Nishio v. E. F. Hutton & Co.

Order, Supreme Court, New York County (Francis Pécora, J.), entered on or about February 14, 1990, which denied defendant’s motion pursuant to CPLR 7503 (a) to compel arbitration and to stay the underlying action pending completion of arbitration, unanimously affirmed, with costs.

The IAS court properly determined that the defendant, a New York securities firm, had waived its right to compel arbitration by its affirmative use of the judicial process in a dispute with its customer. It is well settled that the right to arbitration, like contract rights generally, may be modified, waived or abandoned. (Sherrill v Grayco Bldrs., 64 NY2d 261, 272.)

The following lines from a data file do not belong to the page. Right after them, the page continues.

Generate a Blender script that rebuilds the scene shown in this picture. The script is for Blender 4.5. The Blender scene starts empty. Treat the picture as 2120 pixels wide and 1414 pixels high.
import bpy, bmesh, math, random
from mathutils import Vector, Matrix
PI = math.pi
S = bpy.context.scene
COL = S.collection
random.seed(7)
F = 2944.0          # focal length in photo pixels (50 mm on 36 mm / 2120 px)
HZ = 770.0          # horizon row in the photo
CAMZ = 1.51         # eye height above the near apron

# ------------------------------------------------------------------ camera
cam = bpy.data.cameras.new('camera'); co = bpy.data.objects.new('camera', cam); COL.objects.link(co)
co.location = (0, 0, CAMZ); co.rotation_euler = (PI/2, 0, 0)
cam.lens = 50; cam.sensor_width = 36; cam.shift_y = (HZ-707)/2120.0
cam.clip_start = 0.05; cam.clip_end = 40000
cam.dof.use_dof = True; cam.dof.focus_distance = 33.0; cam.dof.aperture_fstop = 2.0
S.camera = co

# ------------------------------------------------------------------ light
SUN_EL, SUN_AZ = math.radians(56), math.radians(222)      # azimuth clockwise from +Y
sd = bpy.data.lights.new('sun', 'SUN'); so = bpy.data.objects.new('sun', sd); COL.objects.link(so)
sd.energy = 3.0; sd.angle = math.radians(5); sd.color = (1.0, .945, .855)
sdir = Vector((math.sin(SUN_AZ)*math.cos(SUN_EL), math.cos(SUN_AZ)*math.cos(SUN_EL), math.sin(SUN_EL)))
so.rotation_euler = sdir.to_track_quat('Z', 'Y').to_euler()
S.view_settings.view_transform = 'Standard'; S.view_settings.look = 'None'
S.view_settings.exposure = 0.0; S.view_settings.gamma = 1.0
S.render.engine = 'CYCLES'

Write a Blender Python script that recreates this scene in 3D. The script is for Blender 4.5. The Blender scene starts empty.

Although not every foray into the courthouse effects a waiver of the right to arbitrate, nevertheless, where a defendant’s participation in litigation "manifests an affirmative acceptance of the judicial forum, with whatever advantages it may offer in the particular case, his actions are then inconsistent with a later claim that only the arbitral forum is satisfactory.” (De Sapio v Kohlmeyer, 35 NY2d 402, 405.) Here, defendant demanded a complaint, obtained an extension of time to answer the complaint and then served an answer with counterclaims, sought discovery of documents, and waited more than one year before seeking a stay, all of which evidenced a waiver of the right to arbitrate. (Sherrill v Grayco Bldrs., 64 NY2d, supra, at 272; De Sapio v Kohlmeyer, 35 NY2d, supra, at 405.) Concur—Ellerin, J. P., Wallach, Smith and Rubin, JJ.